──────── SOURCE MATERIAL

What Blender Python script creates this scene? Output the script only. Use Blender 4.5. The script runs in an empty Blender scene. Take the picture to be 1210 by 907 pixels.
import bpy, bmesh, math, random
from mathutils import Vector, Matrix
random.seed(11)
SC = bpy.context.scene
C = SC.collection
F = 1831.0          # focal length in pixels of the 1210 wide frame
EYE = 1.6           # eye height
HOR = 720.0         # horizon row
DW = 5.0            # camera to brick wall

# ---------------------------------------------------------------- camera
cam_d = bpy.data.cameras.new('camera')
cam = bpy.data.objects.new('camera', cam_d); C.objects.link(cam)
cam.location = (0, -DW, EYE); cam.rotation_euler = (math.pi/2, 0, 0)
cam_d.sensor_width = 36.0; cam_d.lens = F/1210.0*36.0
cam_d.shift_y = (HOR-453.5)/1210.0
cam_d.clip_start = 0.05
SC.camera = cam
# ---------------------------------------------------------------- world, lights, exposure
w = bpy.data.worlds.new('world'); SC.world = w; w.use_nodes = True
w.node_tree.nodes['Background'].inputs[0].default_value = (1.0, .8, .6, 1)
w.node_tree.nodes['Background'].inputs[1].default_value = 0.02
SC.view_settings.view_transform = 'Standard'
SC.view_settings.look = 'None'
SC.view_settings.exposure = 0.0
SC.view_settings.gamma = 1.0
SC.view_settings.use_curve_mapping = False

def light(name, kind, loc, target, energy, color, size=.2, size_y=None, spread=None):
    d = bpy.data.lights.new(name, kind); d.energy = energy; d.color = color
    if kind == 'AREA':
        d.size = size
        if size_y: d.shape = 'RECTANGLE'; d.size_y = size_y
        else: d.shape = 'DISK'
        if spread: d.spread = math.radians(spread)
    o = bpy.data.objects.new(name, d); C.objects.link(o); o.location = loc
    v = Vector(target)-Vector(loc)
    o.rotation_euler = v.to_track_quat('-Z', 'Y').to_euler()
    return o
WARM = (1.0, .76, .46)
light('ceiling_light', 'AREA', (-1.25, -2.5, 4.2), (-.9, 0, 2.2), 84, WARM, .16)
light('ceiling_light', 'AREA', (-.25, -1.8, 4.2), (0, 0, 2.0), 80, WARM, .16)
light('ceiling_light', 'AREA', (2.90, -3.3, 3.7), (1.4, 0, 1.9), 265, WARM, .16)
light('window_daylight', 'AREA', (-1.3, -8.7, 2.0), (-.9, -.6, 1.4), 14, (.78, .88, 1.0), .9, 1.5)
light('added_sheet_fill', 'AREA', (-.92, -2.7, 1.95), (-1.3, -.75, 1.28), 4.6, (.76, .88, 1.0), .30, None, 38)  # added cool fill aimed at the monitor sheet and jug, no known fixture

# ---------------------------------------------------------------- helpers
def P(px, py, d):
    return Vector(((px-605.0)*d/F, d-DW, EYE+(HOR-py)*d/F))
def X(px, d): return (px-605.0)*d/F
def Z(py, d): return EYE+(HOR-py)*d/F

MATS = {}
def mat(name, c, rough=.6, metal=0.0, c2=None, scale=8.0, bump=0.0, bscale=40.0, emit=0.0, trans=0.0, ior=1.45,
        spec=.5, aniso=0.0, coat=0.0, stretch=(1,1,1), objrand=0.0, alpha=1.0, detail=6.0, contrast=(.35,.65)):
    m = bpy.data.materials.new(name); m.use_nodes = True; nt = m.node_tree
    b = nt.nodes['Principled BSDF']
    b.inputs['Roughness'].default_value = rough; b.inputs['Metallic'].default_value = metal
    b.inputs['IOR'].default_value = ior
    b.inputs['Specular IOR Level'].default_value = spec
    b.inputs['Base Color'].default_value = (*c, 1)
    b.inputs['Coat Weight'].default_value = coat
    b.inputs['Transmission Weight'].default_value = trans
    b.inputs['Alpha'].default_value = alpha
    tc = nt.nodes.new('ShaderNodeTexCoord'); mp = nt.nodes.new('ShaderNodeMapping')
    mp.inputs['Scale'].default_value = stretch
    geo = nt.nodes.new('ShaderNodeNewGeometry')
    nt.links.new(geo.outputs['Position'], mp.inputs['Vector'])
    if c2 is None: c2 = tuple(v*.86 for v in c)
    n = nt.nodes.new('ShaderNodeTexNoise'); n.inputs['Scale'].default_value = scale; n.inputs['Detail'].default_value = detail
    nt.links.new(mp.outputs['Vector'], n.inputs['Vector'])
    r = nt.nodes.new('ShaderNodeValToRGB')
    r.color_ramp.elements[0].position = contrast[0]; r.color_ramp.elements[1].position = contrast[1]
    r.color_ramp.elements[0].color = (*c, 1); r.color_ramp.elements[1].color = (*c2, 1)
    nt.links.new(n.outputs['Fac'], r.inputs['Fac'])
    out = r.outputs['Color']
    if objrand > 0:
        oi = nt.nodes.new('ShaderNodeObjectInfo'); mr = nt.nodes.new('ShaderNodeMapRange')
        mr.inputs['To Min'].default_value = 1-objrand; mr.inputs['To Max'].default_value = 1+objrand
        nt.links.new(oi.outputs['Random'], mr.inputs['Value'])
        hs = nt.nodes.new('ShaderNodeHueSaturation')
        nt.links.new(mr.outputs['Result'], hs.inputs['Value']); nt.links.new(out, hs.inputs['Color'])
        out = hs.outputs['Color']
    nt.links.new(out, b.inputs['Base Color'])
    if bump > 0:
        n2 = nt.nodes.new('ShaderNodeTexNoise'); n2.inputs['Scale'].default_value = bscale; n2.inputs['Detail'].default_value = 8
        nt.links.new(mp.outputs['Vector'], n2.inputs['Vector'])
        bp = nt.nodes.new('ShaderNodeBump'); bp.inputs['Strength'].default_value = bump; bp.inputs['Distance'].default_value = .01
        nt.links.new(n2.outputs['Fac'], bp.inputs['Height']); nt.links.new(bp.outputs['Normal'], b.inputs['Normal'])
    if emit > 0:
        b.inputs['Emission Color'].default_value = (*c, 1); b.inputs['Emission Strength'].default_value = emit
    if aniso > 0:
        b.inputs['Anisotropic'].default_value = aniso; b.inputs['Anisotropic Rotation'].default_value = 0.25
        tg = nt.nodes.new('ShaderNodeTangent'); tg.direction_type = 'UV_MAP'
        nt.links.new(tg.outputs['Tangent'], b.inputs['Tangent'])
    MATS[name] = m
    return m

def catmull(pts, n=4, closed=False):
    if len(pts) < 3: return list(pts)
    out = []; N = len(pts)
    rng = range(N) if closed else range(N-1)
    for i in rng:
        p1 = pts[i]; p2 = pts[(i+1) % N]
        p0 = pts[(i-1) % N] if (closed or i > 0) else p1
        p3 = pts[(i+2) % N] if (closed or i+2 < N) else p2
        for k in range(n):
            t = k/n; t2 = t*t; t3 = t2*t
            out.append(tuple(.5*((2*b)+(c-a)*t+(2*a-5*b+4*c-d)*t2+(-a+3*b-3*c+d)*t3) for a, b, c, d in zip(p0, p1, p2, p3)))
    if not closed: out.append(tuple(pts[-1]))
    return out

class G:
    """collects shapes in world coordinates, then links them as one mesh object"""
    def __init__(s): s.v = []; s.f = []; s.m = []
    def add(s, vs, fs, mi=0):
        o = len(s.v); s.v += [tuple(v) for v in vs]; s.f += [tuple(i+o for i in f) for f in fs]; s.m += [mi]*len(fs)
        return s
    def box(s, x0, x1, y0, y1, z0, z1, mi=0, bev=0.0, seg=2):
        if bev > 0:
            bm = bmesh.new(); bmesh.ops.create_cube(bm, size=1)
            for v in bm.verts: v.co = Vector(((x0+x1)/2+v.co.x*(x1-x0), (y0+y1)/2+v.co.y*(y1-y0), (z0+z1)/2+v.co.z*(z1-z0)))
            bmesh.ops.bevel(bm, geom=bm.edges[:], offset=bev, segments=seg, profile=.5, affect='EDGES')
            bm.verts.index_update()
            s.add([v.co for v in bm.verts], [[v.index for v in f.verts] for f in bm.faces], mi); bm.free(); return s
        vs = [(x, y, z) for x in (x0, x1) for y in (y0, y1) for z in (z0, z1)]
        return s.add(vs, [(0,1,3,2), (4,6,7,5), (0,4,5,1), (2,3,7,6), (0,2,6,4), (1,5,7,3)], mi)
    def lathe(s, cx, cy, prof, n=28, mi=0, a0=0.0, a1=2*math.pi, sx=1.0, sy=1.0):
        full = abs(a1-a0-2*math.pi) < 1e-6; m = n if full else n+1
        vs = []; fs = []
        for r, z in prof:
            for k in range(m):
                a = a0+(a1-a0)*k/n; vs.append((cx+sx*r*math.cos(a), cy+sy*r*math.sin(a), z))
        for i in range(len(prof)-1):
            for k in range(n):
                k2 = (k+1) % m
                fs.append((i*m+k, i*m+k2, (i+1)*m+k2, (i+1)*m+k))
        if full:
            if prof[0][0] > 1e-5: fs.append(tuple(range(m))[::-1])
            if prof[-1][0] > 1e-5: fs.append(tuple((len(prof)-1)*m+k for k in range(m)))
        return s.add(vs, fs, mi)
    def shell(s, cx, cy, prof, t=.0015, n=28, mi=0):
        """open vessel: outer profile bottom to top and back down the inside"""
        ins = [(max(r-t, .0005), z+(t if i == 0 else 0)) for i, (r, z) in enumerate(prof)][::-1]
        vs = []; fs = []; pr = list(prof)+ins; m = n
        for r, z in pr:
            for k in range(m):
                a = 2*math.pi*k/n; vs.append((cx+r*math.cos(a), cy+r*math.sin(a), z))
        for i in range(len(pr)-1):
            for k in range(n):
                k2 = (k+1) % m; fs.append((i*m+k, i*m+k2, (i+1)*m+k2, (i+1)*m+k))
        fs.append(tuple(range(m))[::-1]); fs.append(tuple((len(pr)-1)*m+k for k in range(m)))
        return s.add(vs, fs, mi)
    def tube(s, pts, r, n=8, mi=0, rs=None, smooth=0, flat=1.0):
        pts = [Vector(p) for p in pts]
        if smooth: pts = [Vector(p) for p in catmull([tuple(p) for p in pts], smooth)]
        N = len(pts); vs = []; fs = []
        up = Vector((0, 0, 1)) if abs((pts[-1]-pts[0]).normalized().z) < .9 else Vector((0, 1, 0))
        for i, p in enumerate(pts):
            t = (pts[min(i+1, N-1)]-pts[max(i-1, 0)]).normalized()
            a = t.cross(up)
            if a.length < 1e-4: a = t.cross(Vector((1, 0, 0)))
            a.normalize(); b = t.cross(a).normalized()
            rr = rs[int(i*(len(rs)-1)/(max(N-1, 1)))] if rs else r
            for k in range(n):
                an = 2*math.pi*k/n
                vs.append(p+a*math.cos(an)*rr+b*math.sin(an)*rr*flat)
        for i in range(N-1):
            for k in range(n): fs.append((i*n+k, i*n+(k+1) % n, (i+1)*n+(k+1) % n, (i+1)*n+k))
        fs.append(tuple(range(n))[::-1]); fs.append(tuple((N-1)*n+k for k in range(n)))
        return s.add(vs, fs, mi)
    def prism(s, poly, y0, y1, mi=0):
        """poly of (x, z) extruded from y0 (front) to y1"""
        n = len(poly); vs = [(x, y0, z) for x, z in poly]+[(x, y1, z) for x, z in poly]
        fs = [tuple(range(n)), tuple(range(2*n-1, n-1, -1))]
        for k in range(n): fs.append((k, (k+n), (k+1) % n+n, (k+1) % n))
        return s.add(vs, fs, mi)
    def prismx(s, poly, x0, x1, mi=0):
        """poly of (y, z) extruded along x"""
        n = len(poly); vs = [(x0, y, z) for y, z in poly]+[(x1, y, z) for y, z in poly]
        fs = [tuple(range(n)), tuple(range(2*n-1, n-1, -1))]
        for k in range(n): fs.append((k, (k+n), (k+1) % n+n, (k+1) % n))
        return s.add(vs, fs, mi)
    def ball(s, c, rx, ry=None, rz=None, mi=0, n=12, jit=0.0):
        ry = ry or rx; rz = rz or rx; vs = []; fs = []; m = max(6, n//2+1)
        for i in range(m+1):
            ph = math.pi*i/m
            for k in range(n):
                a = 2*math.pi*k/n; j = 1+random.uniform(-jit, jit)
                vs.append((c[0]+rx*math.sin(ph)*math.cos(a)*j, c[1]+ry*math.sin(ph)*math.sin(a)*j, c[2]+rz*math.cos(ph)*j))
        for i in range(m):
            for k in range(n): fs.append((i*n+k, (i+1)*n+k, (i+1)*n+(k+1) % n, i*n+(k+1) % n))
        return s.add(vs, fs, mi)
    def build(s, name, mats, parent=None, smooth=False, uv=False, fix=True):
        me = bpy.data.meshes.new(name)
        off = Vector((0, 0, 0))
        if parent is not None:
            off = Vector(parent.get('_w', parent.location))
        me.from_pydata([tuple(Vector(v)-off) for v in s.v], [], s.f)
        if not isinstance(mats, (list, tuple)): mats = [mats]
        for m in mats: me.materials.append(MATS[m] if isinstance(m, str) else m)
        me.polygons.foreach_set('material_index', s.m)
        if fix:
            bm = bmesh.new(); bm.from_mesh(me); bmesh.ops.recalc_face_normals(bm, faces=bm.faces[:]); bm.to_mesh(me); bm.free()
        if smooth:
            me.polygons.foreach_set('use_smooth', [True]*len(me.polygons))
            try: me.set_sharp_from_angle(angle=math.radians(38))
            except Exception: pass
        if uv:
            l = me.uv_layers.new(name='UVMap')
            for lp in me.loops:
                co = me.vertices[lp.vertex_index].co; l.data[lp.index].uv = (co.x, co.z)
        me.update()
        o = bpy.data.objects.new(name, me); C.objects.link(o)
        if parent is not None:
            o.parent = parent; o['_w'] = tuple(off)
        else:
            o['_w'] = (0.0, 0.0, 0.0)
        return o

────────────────

TASK PROMPT
The lines from the top of the data above down to the line containing "to brick wall" are to be copied exactly; no other line should appear.

THE COMPLETED TASK
What Blender Python script creates this scene? Output the script only. Use Blender 4.5. The script runs in an empty Blender scene. Take the picture to be 1210 by 907 pixels.
import bpy, bmesh, math, random
from mathutils import Vector, Matrix
random.seed(11)
SC = bpy.context.scene
C = SC.collection
F = 1831.0          # focal length in pixels of the 1210 wide frame
EYE = 1.6           # eye height
HOR = 720.0         # horizon row
DW = 5.0            # camera to brick wall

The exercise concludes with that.